### GOAL
Restate the opening lines of the material below word for word, stopping after the line that contains "cprof += [(.022, zd1), (-.012, zd1".
>>>
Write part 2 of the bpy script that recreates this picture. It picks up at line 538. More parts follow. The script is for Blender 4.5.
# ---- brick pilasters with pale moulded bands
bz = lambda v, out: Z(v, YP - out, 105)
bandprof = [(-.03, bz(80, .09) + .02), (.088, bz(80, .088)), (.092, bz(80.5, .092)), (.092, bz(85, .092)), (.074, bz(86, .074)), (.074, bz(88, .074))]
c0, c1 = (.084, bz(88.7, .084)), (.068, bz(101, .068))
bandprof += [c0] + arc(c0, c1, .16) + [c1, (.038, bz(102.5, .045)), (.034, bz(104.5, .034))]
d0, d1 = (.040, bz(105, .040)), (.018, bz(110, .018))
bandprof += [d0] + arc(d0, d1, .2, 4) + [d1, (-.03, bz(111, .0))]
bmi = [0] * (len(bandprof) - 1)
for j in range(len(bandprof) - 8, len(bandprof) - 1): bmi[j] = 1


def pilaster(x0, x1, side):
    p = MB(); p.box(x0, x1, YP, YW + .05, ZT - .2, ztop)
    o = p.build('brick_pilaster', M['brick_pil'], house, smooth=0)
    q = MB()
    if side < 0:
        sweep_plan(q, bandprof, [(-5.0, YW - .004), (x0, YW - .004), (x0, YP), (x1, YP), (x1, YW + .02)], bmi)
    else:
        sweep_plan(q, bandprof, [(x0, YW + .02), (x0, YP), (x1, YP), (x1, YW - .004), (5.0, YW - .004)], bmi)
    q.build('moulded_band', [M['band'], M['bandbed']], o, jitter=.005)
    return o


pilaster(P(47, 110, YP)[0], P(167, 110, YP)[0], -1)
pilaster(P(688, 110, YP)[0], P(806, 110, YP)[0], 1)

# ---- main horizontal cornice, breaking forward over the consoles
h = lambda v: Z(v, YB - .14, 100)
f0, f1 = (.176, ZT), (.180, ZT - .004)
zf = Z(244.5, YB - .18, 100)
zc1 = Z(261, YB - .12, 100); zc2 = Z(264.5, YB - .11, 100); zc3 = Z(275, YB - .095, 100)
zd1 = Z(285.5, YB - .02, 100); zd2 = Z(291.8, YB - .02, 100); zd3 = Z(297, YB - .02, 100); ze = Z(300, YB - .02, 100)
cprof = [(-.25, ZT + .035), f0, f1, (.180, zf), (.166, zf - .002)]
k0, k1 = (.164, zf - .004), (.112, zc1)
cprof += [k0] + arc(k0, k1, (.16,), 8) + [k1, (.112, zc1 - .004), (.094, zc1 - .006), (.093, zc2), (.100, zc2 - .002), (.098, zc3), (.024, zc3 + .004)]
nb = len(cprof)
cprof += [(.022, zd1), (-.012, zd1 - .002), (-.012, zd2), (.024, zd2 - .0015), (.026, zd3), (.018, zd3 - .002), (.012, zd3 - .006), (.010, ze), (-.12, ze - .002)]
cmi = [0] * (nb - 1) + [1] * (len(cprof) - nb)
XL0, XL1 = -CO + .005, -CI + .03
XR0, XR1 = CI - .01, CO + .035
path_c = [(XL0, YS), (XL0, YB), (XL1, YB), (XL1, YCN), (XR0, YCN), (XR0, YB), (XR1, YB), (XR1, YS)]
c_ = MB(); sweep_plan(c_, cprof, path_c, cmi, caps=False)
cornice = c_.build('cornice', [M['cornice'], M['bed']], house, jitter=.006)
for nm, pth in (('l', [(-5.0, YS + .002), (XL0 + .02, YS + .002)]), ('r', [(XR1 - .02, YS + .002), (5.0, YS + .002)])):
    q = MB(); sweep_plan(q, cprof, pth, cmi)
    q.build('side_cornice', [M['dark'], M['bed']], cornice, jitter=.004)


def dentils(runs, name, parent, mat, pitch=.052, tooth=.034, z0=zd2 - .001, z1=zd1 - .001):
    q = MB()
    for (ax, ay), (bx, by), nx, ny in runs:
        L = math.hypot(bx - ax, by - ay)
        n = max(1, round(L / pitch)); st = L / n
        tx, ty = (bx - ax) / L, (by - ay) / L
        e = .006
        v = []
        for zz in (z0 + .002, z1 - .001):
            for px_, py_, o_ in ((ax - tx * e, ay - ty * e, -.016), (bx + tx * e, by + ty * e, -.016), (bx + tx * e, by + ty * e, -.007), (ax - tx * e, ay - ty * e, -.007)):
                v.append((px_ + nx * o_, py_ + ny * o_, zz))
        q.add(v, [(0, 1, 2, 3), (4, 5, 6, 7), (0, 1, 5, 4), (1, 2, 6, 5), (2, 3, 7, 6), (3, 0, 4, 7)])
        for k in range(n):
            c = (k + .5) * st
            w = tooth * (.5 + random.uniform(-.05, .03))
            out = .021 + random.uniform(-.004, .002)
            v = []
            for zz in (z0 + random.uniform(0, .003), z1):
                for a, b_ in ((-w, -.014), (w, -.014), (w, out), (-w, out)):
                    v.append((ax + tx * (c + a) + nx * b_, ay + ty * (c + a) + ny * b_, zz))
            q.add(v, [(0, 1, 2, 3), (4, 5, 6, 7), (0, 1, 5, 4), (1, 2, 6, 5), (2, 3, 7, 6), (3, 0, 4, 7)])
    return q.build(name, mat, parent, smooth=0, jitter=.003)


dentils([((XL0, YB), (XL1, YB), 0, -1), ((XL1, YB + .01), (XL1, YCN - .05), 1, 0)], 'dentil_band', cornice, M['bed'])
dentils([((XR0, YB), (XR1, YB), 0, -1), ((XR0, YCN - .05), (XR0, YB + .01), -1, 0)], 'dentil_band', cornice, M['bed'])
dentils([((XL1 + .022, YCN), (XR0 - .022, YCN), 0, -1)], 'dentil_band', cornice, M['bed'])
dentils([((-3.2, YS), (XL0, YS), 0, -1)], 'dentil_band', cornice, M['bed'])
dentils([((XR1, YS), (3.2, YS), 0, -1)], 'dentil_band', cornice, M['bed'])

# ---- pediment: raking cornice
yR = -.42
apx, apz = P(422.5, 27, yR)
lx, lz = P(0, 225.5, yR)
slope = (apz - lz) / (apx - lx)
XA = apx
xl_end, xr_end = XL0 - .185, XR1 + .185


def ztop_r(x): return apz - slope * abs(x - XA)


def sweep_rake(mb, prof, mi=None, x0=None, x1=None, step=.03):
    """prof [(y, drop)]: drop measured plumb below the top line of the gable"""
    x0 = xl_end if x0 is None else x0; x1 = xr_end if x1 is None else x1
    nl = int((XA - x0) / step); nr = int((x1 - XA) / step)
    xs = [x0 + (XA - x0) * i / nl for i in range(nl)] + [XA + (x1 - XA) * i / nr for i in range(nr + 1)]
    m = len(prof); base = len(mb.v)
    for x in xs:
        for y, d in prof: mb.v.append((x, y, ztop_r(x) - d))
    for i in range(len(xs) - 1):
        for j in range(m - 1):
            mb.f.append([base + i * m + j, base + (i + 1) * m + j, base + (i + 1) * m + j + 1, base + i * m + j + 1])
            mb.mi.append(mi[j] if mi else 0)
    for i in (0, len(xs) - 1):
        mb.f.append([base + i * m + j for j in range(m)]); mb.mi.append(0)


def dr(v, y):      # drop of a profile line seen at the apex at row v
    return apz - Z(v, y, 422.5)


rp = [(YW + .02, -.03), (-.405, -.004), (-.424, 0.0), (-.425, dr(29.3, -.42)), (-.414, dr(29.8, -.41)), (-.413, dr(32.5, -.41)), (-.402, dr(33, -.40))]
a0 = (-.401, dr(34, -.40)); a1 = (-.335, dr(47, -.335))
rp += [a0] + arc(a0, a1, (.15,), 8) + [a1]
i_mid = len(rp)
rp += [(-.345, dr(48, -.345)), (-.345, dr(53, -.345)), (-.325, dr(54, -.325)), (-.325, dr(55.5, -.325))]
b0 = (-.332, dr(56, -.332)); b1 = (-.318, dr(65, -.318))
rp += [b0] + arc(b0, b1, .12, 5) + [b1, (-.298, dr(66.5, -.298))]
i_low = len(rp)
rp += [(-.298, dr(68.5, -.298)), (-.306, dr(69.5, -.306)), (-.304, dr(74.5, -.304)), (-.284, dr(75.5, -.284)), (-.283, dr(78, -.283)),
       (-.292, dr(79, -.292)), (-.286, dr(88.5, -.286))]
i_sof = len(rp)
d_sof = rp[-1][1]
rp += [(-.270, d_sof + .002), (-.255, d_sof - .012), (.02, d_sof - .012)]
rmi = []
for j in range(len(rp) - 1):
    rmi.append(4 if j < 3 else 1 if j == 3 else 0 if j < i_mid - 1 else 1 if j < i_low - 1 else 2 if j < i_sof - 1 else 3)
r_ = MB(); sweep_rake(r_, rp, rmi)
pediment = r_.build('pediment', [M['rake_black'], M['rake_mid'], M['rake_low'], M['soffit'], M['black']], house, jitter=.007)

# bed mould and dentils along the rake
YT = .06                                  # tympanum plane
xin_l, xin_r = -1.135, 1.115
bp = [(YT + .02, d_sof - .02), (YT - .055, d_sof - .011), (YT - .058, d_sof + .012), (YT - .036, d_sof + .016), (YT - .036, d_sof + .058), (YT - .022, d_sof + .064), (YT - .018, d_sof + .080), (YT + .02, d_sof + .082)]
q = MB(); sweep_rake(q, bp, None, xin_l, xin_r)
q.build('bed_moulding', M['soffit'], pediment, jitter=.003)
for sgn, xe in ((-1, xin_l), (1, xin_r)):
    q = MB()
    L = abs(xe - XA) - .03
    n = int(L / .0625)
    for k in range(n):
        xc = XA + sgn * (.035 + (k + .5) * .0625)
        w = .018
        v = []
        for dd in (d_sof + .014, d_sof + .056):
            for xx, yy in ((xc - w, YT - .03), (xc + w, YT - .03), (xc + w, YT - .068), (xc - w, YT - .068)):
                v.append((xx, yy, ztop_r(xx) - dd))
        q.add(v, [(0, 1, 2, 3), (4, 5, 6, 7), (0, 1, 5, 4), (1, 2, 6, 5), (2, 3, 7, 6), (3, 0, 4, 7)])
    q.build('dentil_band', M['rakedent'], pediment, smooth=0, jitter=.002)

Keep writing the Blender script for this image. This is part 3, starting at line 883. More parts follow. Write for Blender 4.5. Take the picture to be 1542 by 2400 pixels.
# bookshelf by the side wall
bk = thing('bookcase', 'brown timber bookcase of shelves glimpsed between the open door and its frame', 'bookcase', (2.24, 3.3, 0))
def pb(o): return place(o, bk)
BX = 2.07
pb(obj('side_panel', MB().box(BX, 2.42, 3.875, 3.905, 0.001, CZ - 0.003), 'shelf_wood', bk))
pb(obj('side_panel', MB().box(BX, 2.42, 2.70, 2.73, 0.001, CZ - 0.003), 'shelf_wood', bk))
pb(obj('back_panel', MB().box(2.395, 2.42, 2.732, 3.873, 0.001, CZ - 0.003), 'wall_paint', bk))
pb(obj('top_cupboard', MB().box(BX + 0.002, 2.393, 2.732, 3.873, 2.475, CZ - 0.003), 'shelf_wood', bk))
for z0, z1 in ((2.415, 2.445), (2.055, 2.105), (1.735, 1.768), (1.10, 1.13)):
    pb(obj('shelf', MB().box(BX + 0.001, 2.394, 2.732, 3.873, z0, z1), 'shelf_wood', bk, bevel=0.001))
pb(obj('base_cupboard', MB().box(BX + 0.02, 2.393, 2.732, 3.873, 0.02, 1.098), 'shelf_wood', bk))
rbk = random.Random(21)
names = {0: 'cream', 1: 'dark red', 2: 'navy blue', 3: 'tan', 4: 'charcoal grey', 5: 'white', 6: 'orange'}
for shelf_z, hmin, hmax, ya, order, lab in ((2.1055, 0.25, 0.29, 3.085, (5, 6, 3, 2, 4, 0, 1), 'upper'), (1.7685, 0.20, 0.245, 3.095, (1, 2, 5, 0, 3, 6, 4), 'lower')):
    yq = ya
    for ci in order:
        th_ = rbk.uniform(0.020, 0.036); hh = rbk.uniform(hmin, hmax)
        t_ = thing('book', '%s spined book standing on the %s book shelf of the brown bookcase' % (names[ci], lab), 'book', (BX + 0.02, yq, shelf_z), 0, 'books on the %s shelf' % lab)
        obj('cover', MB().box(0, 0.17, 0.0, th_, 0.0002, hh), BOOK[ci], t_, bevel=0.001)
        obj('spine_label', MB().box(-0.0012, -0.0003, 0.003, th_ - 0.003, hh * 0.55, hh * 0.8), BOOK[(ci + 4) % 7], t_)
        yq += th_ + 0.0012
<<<
### TASK ANSWER
Write part 2 of the bpy script that recreates this picture. It picks up at line 538. More parts follow. The script is for Blender 4.5.
# ---- brick pilasters with pale moulded bands
bz = lambda v, out: Z(v, YP - out, 105)
bandprof = [(-.03, bz(80, .09) + .02), (.088, bz(80, .088)), (.092, bz(80.5, .092)), (.092, bz(85, .092)), (.074, bz(86, .074)), (.074, bz(88, .074))]
c0, c1 = (.084, bz(88.7, .084)), (.068, bz(101, .068))
bandprof += [c0] + arc(c0, c1, .16) + [c1, (.038, bz(102.5, .045)), (.034, bz(104.5, .034))]
d0, d1 = (.040, bz(105, .040)), (.018, bz(110, .018))
bandprof += [d0] + arc(d0, d1, .2, 4) + [d1, (-.03, bz(111, .0))]
bmi = [0] * (len(bandprof) - 1)
for j in range(len(bandprof) - 8, len(bandprof) - 1): bmi[j] = 1


def pilaster(x0, x1, side):
    p = MB(); p.box(x0, x1, YP, YW + .05, ZT - .2, ztop)
    o = p.build('brick_pilaster', M['brick_pil'], house, smooth=0)
    q = MB()
    if side < 0:
        sweep_plan(q, bandprof, [(-5.0, YW - .004), (x0, YW - .004), (x0, YP), (x1, YP), (x1, YW + .02)], bmi)
    else:
        sweep_plan(q, bandprof, [(x0, YW + .02), (x0, YP), (x1, YP), (x1, YW - .004), (5.0, YW - .004)], bmi)
    q.build('moulded_band', [M['band'], M['bandbed']], o, jitter=.005)
    return o


pilaster(P(47, 110, YP)[0], P(167, 110, YP)[0], -1)
pilaster(P(688, 110, YP)[0], P(806, 110, YP)[0], 1)

# ---- main horizontal cornice, breaking forward over the consoles
h = lambda v: Z(v, YB - .14, 100)
f0, f1 = (.176, ZT), (.180, ZT - .004)
zf = Z(244.5, YB - .18, 100)
zc1 = Z(261, YB - .12, 100); zc2 = Z(264.5, YB - .11, 100); zc3 = Z(275, YB - .095, 100)
zd1 = Z(285.5, YB - .02, 100); zd2 = Z(291.8, YB - .02, 100); zd3 = Z(297, YB - .02, 100); ze = Z(300, YB - .02, 100)
cprof = [(-.25, ZT + .035), f0, f1, (.180, zf), (.166, zf - .002)]
k0, k1 = (.164, zf - .004), (.112, zc1)
cprof += [k0] + arc(k0, k1, (.16,), 8) + [k1, (.112, zc1 - .004), (.094, zc1 - .006), (.093, zc2), (.100, zc2 - .002), (.098, zc3), (.024, zc3 + .004)]
nb = len(cprof)
cprof += [(.022, zd1), (-.012, zd1 - .002), (-.012, zd2), (.024, zd2 - .0015), (.026, zd3), (.018, zd3 - .002), (.012, zd3 - .006), (.010, ze), (-.12, ze - .002)]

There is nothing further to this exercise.